Records with scene code
○ ○ ○ ○ ○
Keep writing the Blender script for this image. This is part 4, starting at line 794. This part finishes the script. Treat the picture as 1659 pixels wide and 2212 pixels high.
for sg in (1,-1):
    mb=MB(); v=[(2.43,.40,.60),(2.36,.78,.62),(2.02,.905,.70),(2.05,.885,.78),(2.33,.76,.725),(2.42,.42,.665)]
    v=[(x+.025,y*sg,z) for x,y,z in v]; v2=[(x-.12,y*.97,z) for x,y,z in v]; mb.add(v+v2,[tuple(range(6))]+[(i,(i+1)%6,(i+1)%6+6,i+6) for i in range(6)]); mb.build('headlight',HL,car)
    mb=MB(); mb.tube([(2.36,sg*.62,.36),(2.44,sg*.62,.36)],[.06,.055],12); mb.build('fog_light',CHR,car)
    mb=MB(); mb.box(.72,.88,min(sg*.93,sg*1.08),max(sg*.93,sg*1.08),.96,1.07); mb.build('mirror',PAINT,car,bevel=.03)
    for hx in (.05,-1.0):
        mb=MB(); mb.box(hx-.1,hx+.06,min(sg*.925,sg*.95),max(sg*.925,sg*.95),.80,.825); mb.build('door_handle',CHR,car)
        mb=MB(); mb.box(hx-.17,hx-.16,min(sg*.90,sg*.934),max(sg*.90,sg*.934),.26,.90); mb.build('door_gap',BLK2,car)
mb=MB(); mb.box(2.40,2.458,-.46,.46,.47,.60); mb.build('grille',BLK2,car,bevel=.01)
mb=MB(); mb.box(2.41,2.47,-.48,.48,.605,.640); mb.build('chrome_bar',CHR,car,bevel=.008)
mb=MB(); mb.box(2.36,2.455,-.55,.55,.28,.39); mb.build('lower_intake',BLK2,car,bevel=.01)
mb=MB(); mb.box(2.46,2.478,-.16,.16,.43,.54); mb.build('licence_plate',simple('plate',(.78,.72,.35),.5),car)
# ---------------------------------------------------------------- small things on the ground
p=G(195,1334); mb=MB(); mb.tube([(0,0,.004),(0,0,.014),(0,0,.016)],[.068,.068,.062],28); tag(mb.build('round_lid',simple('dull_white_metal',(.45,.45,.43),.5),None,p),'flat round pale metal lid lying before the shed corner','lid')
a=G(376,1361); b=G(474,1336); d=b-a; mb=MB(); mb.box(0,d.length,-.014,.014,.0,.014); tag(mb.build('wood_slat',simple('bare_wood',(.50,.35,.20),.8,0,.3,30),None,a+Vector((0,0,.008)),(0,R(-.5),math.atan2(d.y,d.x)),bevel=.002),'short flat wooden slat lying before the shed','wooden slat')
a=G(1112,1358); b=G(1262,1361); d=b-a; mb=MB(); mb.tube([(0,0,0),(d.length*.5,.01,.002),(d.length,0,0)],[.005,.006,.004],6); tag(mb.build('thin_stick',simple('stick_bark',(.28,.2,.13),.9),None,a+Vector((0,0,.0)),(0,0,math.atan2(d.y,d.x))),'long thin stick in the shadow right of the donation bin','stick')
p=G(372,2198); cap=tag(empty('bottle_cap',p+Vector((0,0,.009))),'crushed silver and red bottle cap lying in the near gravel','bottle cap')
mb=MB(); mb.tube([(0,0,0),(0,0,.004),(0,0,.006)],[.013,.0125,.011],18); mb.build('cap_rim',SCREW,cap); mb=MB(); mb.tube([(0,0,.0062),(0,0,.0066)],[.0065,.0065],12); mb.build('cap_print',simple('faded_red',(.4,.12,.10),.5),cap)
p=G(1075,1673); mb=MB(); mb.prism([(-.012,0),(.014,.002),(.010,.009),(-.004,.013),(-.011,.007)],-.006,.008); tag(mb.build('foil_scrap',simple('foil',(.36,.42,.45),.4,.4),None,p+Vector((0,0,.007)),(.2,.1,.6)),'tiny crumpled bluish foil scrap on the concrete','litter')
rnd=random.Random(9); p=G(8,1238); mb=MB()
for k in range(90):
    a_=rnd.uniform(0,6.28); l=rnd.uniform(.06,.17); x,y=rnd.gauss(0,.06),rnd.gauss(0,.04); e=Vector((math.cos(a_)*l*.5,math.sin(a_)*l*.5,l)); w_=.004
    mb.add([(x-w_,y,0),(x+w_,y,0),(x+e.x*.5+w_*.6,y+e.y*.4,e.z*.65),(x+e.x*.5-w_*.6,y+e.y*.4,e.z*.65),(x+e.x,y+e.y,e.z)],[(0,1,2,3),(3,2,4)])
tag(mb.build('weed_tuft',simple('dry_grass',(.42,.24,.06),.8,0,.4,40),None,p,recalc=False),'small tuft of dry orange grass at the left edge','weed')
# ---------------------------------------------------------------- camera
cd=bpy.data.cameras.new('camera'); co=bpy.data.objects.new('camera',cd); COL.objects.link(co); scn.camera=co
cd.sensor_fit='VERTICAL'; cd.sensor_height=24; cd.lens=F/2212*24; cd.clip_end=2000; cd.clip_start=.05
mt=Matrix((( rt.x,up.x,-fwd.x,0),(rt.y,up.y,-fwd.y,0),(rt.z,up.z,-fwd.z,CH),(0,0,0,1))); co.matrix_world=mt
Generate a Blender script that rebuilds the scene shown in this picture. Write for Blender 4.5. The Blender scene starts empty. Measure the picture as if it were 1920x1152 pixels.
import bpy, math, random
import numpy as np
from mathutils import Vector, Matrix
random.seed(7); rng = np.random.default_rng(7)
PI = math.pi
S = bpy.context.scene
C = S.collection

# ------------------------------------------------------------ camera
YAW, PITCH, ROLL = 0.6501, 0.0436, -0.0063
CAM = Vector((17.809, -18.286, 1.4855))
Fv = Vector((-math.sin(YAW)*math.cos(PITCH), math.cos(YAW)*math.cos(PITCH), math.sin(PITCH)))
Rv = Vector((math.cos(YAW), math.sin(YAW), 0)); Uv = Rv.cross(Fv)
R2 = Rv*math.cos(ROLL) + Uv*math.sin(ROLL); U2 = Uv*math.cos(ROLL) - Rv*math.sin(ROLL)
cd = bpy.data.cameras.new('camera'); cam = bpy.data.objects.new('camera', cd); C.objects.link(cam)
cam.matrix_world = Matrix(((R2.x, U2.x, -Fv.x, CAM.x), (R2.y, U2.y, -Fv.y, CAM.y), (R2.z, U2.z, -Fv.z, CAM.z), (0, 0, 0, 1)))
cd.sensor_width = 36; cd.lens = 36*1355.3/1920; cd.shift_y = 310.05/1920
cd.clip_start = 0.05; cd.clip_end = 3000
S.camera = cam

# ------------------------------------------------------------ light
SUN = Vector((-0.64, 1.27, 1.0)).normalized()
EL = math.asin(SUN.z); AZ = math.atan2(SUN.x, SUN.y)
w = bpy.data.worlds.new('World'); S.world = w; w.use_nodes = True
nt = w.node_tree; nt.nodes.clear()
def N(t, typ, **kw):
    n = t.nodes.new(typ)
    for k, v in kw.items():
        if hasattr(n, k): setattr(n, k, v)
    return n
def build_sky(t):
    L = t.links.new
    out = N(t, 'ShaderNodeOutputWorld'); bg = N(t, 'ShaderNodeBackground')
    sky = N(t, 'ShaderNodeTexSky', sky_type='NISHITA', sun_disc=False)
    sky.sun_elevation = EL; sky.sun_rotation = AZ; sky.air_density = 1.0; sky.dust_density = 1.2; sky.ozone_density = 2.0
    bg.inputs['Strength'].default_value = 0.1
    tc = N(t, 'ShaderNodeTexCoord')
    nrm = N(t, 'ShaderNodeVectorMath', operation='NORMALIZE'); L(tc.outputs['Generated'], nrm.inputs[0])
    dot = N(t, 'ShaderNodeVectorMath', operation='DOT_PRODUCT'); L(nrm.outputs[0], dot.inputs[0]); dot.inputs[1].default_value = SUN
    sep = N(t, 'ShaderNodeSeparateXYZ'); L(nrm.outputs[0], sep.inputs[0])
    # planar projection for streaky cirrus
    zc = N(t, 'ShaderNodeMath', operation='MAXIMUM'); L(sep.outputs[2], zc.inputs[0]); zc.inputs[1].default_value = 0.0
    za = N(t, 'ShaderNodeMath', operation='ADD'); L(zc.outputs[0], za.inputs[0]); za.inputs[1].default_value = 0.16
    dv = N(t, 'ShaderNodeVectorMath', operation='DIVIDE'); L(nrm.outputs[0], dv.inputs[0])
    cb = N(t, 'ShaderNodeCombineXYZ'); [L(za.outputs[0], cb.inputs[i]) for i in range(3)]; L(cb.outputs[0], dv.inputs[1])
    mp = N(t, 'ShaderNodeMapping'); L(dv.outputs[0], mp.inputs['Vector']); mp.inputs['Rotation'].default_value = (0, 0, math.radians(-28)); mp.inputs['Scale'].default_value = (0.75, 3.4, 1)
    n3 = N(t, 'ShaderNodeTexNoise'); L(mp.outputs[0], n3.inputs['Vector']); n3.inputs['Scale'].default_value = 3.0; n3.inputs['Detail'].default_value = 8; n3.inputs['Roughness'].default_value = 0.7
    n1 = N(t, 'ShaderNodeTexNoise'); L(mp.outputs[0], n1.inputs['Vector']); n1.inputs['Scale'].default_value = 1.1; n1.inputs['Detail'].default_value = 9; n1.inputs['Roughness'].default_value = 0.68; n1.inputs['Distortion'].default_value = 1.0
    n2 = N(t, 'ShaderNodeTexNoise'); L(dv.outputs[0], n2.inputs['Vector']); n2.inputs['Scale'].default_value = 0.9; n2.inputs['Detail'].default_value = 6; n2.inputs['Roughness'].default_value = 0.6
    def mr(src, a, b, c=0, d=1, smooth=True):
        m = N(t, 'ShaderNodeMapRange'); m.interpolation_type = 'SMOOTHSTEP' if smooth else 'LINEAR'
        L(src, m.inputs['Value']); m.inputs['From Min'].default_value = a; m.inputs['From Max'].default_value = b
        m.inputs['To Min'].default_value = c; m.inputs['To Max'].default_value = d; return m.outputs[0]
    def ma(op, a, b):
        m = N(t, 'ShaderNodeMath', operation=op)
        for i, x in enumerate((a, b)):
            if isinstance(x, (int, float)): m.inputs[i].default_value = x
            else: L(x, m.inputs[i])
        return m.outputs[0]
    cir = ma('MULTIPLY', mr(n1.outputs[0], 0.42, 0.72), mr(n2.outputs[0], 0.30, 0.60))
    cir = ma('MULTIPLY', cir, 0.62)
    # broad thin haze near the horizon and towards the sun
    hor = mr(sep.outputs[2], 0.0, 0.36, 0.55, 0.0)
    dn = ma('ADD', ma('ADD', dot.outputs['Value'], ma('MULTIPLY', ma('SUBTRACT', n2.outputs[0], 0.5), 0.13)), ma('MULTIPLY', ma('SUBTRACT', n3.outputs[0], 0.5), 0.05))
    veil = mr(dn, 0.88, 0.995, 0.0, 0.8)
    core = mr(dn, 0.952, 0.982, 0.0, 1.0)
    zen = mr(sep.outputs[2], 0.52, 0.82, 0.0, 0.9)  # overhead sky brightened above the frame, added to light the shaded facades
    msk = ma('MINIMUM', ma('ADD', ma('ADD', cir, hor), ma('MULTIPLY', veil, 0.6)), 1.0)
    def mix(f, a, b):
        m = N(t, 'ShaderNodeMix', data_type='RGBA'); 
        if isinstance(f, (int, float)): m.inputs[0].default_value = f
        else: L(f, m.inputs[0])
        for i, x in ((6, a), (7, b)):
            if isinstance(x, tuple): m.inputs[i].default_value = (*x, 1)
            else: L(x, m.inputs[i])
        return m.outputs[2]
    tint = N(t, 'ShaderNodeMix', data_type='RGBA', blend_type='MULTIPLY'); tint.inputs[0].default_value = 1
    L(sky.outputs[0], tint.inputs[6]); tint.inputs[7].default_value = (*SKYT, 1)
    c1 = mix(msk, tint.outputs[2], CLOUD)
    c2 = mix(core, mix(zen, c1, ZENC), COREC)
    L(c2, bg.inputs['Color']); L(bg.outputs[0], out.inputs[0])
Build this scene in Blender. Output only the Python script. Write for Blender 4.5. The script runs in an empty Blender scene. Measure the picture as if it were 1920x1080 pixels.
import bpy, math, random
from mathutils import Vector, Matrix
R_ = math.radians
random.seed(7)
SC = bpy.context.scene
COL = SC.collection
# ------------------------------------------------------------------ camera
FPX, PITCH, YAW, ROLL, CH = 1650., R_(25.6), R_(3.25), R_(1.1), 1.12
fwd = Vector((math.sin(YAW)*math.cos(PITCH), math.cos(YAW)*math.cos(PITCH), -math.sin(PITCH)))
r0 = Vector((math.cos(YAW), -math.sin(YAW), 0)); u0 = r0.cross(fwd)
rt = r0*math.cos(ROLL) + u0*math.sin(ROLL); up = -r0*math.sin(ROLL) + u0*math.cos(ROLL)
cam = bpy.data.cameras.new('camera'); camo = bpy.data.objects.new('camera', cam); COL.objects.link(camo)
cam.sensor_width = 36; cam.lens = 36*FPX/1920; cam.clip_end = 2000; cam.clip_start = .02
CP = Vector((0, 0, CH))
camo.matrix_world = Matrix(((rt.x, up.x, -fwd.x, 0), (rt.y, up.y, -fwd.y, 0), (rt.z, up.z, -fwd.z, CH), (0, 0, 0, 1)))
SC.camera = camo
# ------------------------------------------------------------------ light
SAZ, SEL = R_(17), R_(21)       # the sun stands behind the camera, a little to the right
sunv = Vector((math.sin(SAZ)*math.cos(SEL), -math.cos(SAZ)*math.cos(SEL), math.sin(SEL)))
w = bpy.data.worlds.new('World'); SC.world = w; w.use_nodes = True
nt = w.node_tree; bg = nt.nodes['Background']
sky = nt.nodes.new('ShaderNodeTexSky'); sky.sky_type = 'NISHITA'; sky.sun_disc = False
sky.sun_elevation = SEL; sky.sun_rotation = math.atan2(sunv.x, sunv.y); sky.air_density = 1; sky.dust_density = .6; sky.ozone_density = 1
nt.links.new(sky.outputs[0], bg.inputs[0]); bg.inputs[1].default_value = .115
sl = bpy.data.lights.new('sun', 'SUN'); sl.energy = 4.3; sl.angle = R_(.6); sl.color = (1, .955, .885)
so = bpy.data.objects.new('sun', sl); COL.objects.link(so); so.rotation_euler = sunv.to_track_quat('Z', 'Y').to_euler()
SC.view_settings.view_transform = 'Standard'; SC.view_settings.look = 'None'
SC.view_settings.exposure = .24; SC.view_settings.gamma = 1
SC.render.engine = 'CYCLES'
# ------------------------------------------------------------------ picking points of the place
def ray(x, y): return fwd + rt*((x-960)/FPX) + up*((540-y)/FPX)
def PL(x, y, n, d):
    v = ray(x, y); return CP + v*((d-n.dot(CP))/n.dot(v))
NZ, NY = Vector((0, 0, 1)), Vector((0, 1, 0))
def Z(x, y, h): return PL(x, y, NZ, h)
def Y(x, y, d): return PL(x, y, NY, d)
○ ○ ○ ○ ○
- **What to do**
Quote exactly the lines running from the line with "Generate a Blender" through the line with "C = S.collection", both ends included, and nothing more.

- **Output of the exercise**
Generate a Blender script that rebuilds the scene shown in this picture. Write for Blender 4.5. The Blender scene starts empty. Measure the picture as if it were 1920x1152 pixels.
import bpy, math, random
import numpy as np
from mathutils import Vector, Matrix
random.seed(7); rng = np.random.default_rng(7)
PI = math.pi
S = bpy.context.scene
C = S.collection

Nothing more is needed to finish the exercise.